Zeier climbs out of backup obscurity After dismal 3rd quarter, fill-in finds his rhythm in two late scoring drives

December 01, 1997|By Gary Lambrecht | Gary Lambrecht,SUN STAFF

JACKSONVILLE, Fla. -- Since leaving Georgia three years ago after a collegiate career filled with exciting comebacks, quarterback Eric Zeier has had precious few opportunities to re-create his magic.

For eight wild minutes down the stretch yesterday at Alltel Stadium, Zeier was a bulldog once again. With starting quarterback Vinny Testaverde watching from the sideline with a knee injury, Zeier shook off the rust that comes with being a backup and brought the Ravens to the brink of a stunning, comeback victory.

In the end, Zeier's final play -- a blown two-point conversion attempt in which he tripped on a draw play, fell and was tackled as he crawled within a yard of the goal line -- will be remembered as the exclamation point of a hard-to-swallow, 29-27 loss to the Jacksonville Jaguars.

What preceded that failure was a fourth-quarter performance that easily qualifies as Zeier's finest sequence as a Raven.

Zeier, who took over late in the first half and stumbled throughout an ineffective third quarter, made the Ravens' last two possessions count by leading the team to two touchdowns, the last of which came on a 7-yard toss to tight end Eric Green with 1: 10 left.

"It's been a long time since I've been in the game and had a chance to move the ball in that kind of situation," Zeier said. "I've still got a lot to learn, a lot of improvements to make. There are some people out there who doubt me, but everybody in here believes in each other."

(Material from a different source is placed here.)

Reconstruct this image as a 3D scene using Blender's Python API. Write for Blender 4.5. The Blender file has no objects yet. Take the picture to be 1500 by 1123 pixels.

Zeier earned more believers yesterday by coming back from oblivion to complete seven of 12 passes for 87 yards and his first touchdown of the year. How much did he recover? During a third quarter in which the Ravens did not gain a first down, Zeier did not attempt a pass in two brief possessions. He was too busy looking overwhelmed while absorbing three sacks by the Jaguars.

But six minutes into the fourth quarter, after Jacksonville had extended its lead to 29-14 on a 22-yard field goal by Mike Hollis and seemed to be comfortably ahead, Zeier awakened in the Ravens' no-huddle offense.

It started on a third-and-10 play at the Ravens' 38. Zeier got flushed from the pocket, rolled to his right and found receiver James Roe downfield for a 29-yard gain. Two plays later on a second-and-10, the Ravens caught a break when Jacksonville cornerback Dave Thomas was flagged on the goal line for pass interference on Michael Jackson. That set up Kenyon Cotton's 1-yard touchdown run that cut the Jaguars' lead to 29-21 with 7: 13 left.

On the drive, Zeier overcame dropped passes by Jackson, Green and slot receiver Ryan Yarborough.

"Once he [Zeier] got that first drive going, he really started getting into the flow, and we could see the comeback coming," slot receiver Jermaine Lewis said. "He moved the ball once we went to the no-huddle. He did a real good job."

"Sacks are part of the game, and when it happens on your first series, people are going to take note," Zeier said. "The more you play, the more comfortable you get, and the more comfortable your teammates are going to get with you."

After the Ravens got the ball back with 4: 49 left, Zeier looked comfortable indeed. On first down at the Ravens' 31, he lofted a perfect 23-yard strike down the right sideline to Jackson, who reached high over cornerback Aaron Beasley to grab it.

Six plays later, on a fourth-and-two at the Jaguars' 27, Zeier calmly took a three-step drop and hit Jackson on a slant-in for a 9-yard gain to the 18.

After runs of 8 and 2 yards by Earnest Byner gave the Ravens a first-and-goal at the 7, Zeier watched Green drop a touchdown pass over the middle. On the next play, Zeier scrambled to his right and found Green in the right corner of the end zone for the score.

Then came the two-point attempt that went awry, although that did not diminish Zeier's efforts in the eyes of his teammates. Except for a brief stint as a starter in Cleveland as a rookie, third-round draft pick in 1995, Zeier has barely seen action. He played for only one half last year, and until yesterday, he had completed only two of seven passes for 16 yards in 1997.

"Eric's performance is something we can build on," Jackson said. "He made some big plays. I think we now have two quarterbacks our team has confidence in. If Vinny gets hurt, we know Eric can come off the bench and do the job."

Green said: "I think that's what we need from a backup quarterback, a guy who could come in there and lead the team to a near comeback. It's a tribute to Eric Zeier. He stepped in there and did a wonderful job."